EAST ORLAND — For more than a decade, Peter Kenney of Bar Harbor has been trying to grow the sport of snowshoe racing in eastern Maine.

But at the first sanctioned qualifier for the United States National Snowshoe Championship on Jan. 22 in Orland, just 14 racers showed. Kenney, who is heading to the national championship for the second time, is not giving up.

Kenney was living in western Massachusetts during a boon in snowshoe racing in the late 1990s. He was turned on to the racing snowshoes made by Bob Dion of Vermont, a trail running legend. Dion is not only a national champion in snowshoe racing, but the designer of a racing snowshoe that can be custom fit.

Kenney was taken with the sport, and brought it to eastern Maine in 2002.

The loosely formed Acadia Trail Runners, led by Kenney, run two snowshoe races every year and a trail running contest in the fall, usually at the Great Mountain Wildlands preserve in Orland. The 4,300-acre Wildlands is the flagship preserve of the Great Pond Mountain Conservation Trust.

“Here it’s a little more like the Wild West,” said snowshoe racer Ryan King of Stockton Spring. “We don’t have the breadth of runners. Everyone goes to the trail races in southern Maine. We have to offer alternatives. We want to bring competitive snowshoeing to eastern Maine.”

Maine has a rich snowshoeing history.

A century ago, Maine was a hub of snowshoe racing. In the 1920s, Lewiston had two dozen snowshoe clubs and was the site of snowshoe conventions that featured parades and concerts. The first international snowshoe congress was held in Lewiston in 1925. The clubs had French names and their programs were written in French.

Snowshoe clubs in Maine had hundreds of members in other Franco-American communities. They were social clubs that operated year round.

What Kenney is trying to do in eastern Maine is a bit different, less cultured, more outback. But he’d love the hundreds who used to attend the races in Lewiston and Auburn. It’s why Kenney goes to the national championship in Colorado, where a 6.2-mile course climbs to elevations of 9,000 feet.

These days, Minnesota, New York and Connecticut dominate the national field.

The Acadia Trail Runners, meanwhile, have yet to spread snowshoe racing mania through eastern Maine.

“It’s always on the small side. This is typical,” said Cheri Domina, the trust’s executive director, as she looked around at the small crowd at last Sunday’s race in Orland.

The race this year took runners up a mountain in 2 to 4 inches of snow, on hiking trails and horse paths that are well cleared and marked, but still light on traffic.

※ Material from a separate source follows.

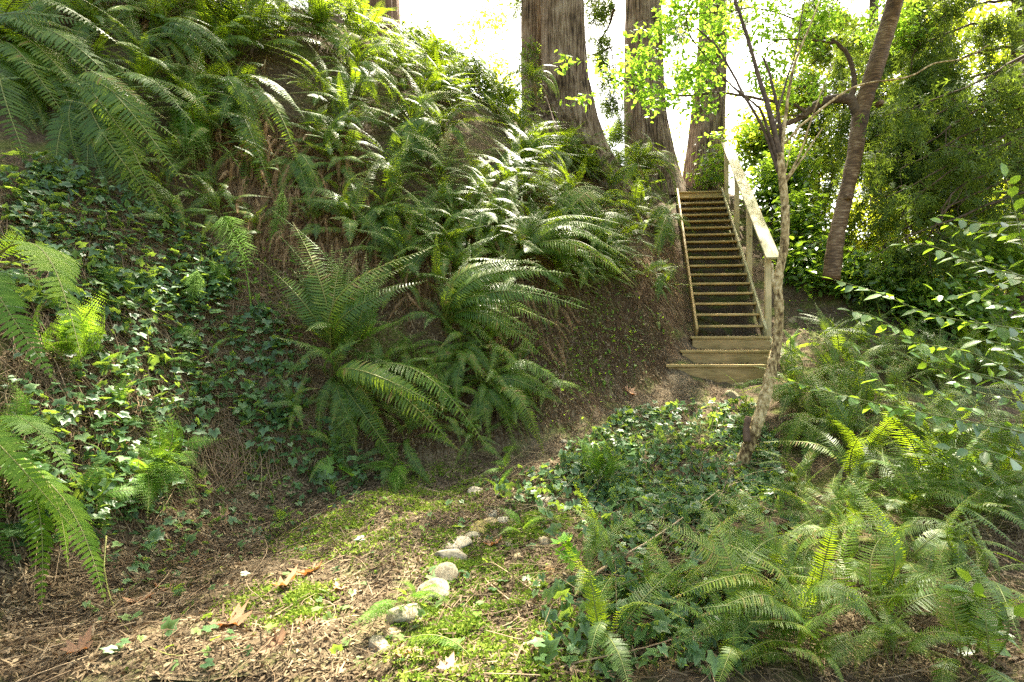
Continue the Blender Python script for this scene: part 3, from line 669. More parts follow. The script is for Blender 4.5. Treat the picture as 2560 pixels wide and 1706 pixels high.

But Kenney’s followers are passionate, including 80-year-old contestants and guys racing in January with tank tops.

Kenney gives out Dion racing snowshoes in a drawing at the end, doing everything he can to hook trail runners into the sport.

The regulars are still hopeful it will catch on, but this year of light snow was just not the year for it to happen.

“We try to grow it a little every year,” said Tom Kirby of Ellsworth. “But not a lot of people are out snowshoeing this winter. They’re running snowshoe races in New Hampshire. We chase it around. We got two to three new people this year, but the big thing is having decent snow.”